Relief soon!
MARTHA BRAE, Trelawny — THE National Works Agency (NWA) has given a Monday, February 13, 2023 start date for work on the Martha Brae section of the heavily traversed Falmouth to Springvale corridor in Trelawny.
“Approximately 500 metres of roadway is to be fully rehabilitated between the Chukka property at Martha Brae and the birth home of the late Hugh Shearer, close to the Peru crossing at Holland,” Janel Ricketts, the NWA’s community relations officer for the western region, told the Jamaica Observer West yesterday.
She said the works, to be undertaken at a cost of $14.9 million by C&C Construction Limited, will include the construction of drainage facilities on the corridor, and is expected to last for eight weeks.
The announcement should come as a relief to motorists who have complained bitterly about the poor state of the roadway and staged at least four protest actions last year over its deplorable condition, the latest of which was in November when irate taxi operators and residents blocked numerous sections of the pothole-riddled Martha Brae to Wakefield corridor, demanding better road conditions.
At that time scores of people, including students, were left to walk — miles in some instances — to get to the point where they could secure transportation for their destination.
“We will not stop blocking the road until we get good road,” one of the protesters said then.

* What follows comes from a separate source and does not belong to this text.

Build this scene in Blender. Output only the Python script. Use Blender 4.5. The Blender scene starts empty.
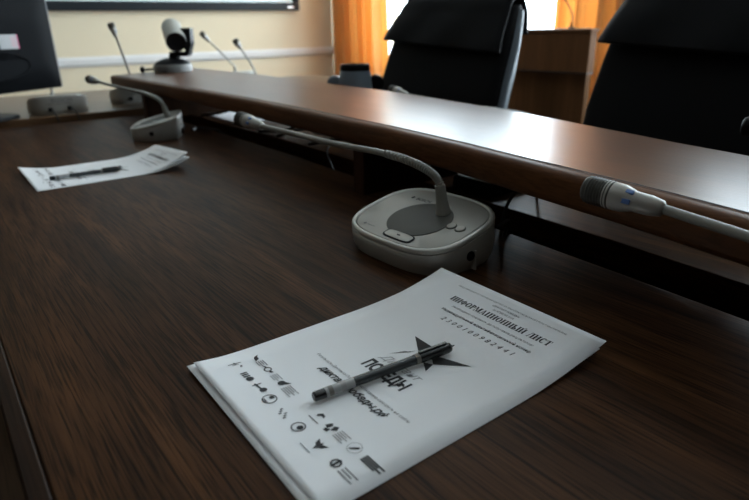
import bpy, bmesh, math, random
from mathutils import Vector, Matrix
random.seed(7)
C = bpy.context.scene.collection
T = 0.75                      # height of the desk top above the floor
PI = math.pi

# ------------------------------------------------------------------ materials
def new_mat(name):
    m = bpy.data.materials.new(name); m.use_nodes = True
    nt = m.node_tree; b = nt.nodes['Principled BSDF']
    return m, nt, b

def satin(m, scale, rough, base=0.):
    nt = m.node_tree; b = nt.nodes['Principled BSDF']; out = nt.nodes['Material Output']
    d = nt.nodes.new('ShaderNodeBsdfDiffuse'); g = nt.nodes.new('ShaderNodeBsdfGlossy'); g.inputs['Roughness'].default_value = rough
    for l in list(nt.links):
        if l.to_node == b and l.to_socket.name == 'Base Color': nt.links.new(l.from_socket, d.inputs['Color'])
        if l.to_node == b and l.to_socket.name == 'Normal':
            nt.links.new(l.from_socket, d.inputs['Normal']); nt.links.new(l.from_socket, g.inputs['Normal'])
    f = nt.nodes.new('ShaderNodeFresnel'); f.inputs['IOR'].default_value = 1.45
    mu = nt.nodes.new('ShaderNodeMath'); mu.operation = 'MULTIPLY_ADD'; mu.inputs[1].default_value = scale; mu.inputs[2].default_value = base
    nt.links.new(f.outputs['Fac'], mu.inputs[0])
    mx = nt.nodes.new('ShaderNodeMixShader')
    nt.links.new(mu.outputs['Value'], mx.inputs['Fac']); nt.links.new(d.outputs['BSDF'], mx.inputs[1]); nt.links.new(g.outputs['BSDF'], mx.inputs[2])
    nt.links.new(mx.outputs['Shader'], out.inputs['Surface'])
    return m

def plain(name, col, rough=.5, metal=0., bump=0., bscale=300., spec=.5, emit=None):
    m, nt, b = new_mat(name)
    b.inputs['Roughness'].default_value = rough
    b.inputs['Metallic'].default_value = metal
    b.inputs['Specular IOR Level'].default_value = spec
    tc = nt.nodes.new('ShaderNodeTexCoord')
    n = nt.nodes.new('ShaderNodeTexNoise'); n.inputs['Scale'].default_value = bscale; n.inputs['Detail'].default_value = 3
    nt.links.new(tc.outputs['Object'], n.inputs['Vector'])
    mx = nt.nodes.new('ShaderNodeMix'); mx.data_type = 'RGBA'
    mx.inputs['A'].default_value = (col[0]*.94, col[1]*.94, col[2]*.94, 1)
    mx.inputs['B'].default_value = (min(1, col[0]*1.06), min(1, col[1]*1.06), min(1, col[2]*1.06), 1)
    nt.links.new(n.outputs['Fac'], mx.inputs['Factor'])
    nt.links.new(mx.outputs['Result'], b.inputs['Base Color'])
    if bump:
        bp = nt.nodes.new('ShaderNodeBump'); bp.inputs['Strength'].default_value = bump; bp.inputs['Distance'].default_value = .001
        nt.links.new(n.outputs['Fac'], bp.inputs['Height']); nt.links.new(bp.outputs['Normal'], b.inputs['Normal'])
    if emit:
        b.inputs['Emission Color'].default_value = (*emit[0], 1); b.inputs['Emission Strength'].default_value = emit[1]
    return m

def wood(name, c0, c1, rough=.35, along='Y', fine=1., bump=.15, pores=.6, spec=.3, bdist=.0006):
    m, nt, b = new_mat(name)
    b.inputs['Specular IOR Level'].default_value = spec
    b.inputs['Roughness'].default_value = rough
    tc = nt.nodes.new('ShaderNodeTexCoord')
    def noise(sa, sx, det, rough_=.6):
        mp = nt.nodes.new('ShaderNodeMapping')
        s = [sx*fine]*3; s['XYZ'.index(along)] = sa*fine
        mp.inputs['Scale'].default_value = s
        nt.links.new(tc.outputs['Object'], mp.inputs['Vector'])
        n = nt.nodes.new('ShaderNodeTexNoise'); n.inputs['Scale'].default_value = 1; n.inputs['Detail'].default_value = det
        n.inputs['Roughness'].default_value = rough_; n.inputs['Distortion'].default_value = .4
        nt.links.new(mp.outputs['Vector'], n.inputs['Vector'])
        return n
    a = noise(1.6, 26, 5)
    p = noise(9, 330, 2)
    r1 = nt.nodes.new('ShaderNodeValToRGB'); e = r1.color_ramp.elements
    e[0].position = .33; e[0].color = (*c0, 1); e[1].position = .68; e[1].color = (*c1, 1)
    nt.links.new(a.outputs['Fac'], r1.inputs['Fac'])
    r2 = nt.nodes.new('ShaderNodeValToRGB'); e = r2.color_ramp.elements
    e[0].position = .36; e[0].color = (1-pores,)*3+(1,); e[1].position = .56; e[1].color = (1, 1, 1, 1)
    nt.links.new(p.outputs['Fac'], r2.inputs['Fac'])
    mx = nt.nodes.new('ShaderNodeMix'); mx.data_type = 'RGBA'; mx.blend_type = 'MULTIPLY'; mx.inputs['Factor'].default_value = 1
    nt.links.new(r1.outputs['Color'], mx.inputs['A']); nt.links.new(r2.outputs['Color'], mx.inputs['B'])
    nt.links.new(mx.outputs['Result'], b.inputs['Base Color'])
    bp = nt.nodes.new('ShaderNodeBump'); bp.inputs['Strength'].default_value = bump; bp.inputs['Distance'].default_value = bdist
    nt.links.new(p.outputs['Fac'], bp.inputs['Height']); nt.links.new(bp.outputs['Normal'], b.inputs['Normal'])
    return m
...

Another chimed in: “Enough is enough! Wi can’t take it no more. We cannot afford to replace the front-end parts that the bad road a knock out every day.”
Yesterday Ricketts told the Observer West that the planned rehabilitation of the Martha Brae roadway forms part of a targeted approach to improving the 14-mile Falmouth to Springvale corridor.
“This effort started with the rehabilitation of the Wakefield to Deeside main road, which also falls along the stretch of roadway leading from Falmouth to Springvale. Work on this corridor is far advanced and effort is now being placed on completing the asphalting of the corridor,” said Ricketts, adding that the $200-million project is now about 80 per cent completed.
The Martha Brae to Bounty Hall section of the corridor is expected to be also rehabilitated at a cost $200 million, later this year.